Descrição de chapéu

Filme biográfico mostra coragem ao retratar Nico perto da morte

Mesmo resvalando no didatismo e com produção precária, obra se destaca ao revelar a força das músicas

André Barcinski

Nico 1988

  • Quando Estreia na quinta (30)
  • Elenco Trine Dyrholm, John Gordon Sinclair, Anamaria Marinca
  • Produção Itália, Bélgica, 2017
  • Direção Susanna Nicchiarelli.

Filmes biográficos são desafios para roteiristas, porque precisam conciliar registro documental e uma narrativa que não apele ao didatismo.

É difícil contar a vida de alguém sem alienar os espectadores pouco familiarizados com o retratado e sem entediar quem já conhece a história. "Nico, 1988", escrito e dirigido pela italiana Susanna Nicchiarelli, subverte alguns clichês dos filmes biográficos e consegue equilibrar bem essa equação.

Em primeiro lugar, o filme não se concentra na fase mais conhecida da cantora —seu breve trabalho com o grupo Velvet Underground, no fim dos anos 1960— mas nos dois últimos anos de vida de Nico.

Foi um período duro. Viciada em heroína, Nico havia perdido sua beleza e fama.

O filme mostra a cantora excursionando pela Europa com uma banda ruim, dormindo em espeluncas e tocando em pequenos clubes para plateias minguadas de 30 pessoas.

Nico, interpretada pela ótima atriz dinamarquesa Trine Dyrholm, se irrita com perguntas sobre o Velvet e com o desprezo do público por seus discos solo (entre 1968 e 1985, Nico lançou cinco LPs, incluindo dois antológicos, "The Marble Index", em 1968, e "Desertshore", em 1970).

O filme também não apela às manjadas cenas em flashback para mostrar o passado da biografada. O que Nicchiarelli usa, e com bom gosto, são pequenas montagens com cenas reais de Nico nos anos 1960 e 1970, geralmente mostradas durante as viagens de heroína da cantora.

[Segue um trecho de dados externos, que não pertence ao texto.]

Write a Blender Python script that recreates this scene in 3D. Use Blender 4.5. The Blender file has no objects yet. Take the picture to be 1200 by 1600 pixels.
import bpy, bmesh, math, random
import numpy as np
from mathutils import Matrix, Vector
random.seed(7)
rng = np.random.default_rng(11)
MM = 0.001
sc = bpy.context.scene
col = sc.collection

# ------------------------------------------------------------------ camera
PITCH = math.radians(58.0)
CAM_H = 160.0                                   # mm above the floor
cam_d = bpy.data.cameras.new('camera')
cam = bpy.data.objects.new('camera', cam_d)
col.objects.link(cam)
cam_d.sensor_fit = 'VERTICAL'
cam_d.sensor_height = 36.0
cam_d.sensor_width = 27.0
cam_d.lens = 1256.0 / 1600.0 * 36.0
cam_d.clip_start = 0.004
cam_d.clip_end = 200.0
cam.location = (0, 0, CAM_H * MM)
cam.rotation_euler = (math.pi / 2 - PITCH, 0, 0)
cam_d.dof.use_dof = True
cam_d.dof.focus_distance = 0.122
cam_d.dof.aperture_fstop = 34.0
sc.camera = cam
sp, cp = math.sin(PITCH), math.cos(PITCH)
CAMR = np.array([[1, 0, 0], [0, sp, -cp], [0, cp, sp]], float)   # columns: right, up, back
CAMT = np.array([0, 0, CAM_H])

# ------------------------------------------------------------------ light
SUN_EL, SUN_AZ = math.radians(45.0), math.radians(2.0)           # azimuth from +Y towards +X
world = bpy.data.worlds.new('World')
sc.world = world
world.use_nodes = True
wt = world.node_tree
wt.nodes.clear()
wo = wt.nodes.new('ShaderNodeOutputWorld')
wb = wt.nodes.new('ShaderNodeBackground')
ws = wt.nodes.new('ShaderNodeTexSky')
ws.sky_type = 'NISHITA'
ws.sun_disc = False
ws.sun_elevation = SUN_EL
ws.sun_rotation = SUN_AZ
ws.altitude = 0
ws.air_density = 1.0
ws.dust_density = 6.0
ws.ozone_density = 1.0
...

O roteiro tem um grave defeito, mas é compreensível e se explica pela necessidade de esclarecer algumas passagens da vida da artista.

Em dois ou três momentos, Nicchiarelli encena entrevistas em que repórteres questionam Nico sobre momentos de sua vida. Vemos uma jornalista perguntando sobre a tentativa de suicídio de Ari, único filho de Nico. A cantora conta que o abandonou quando ele tinha só quatro anos.

"Eu era louca demais para criar um bebê, e o pai não o reconheceu como filho." O pai, no caso, era o ator francês Alain Delon, que até agora não assumiu a paternidade de Ari, hoje um conhecido fotógrafo na França.

O artifício das entrevistas ajuda a contar a história da cantora, mas torna o filme, em certos momentos, um tanto didático. Essa opção narrativa também pode ser explicada pelo baixo orçamento da obra, evidente pela precariedade da produção e cenografia de algumas sequências (é muito mais fácil e barato ter um personagem contando a história do que encená-las).

Mas as qualidades de "Nico, 1988" superam de longe esses problemas. Centrar a história nos anos finais da cantora foi decisão tão corajosa quanto acertada, porque trouxe o foco para a música de Nico. E as canções são sublimes, hinos da desesperança que influenciaram artistas como Patti Smith, Siouxsie Sioux, Morrissey, e tantos outros.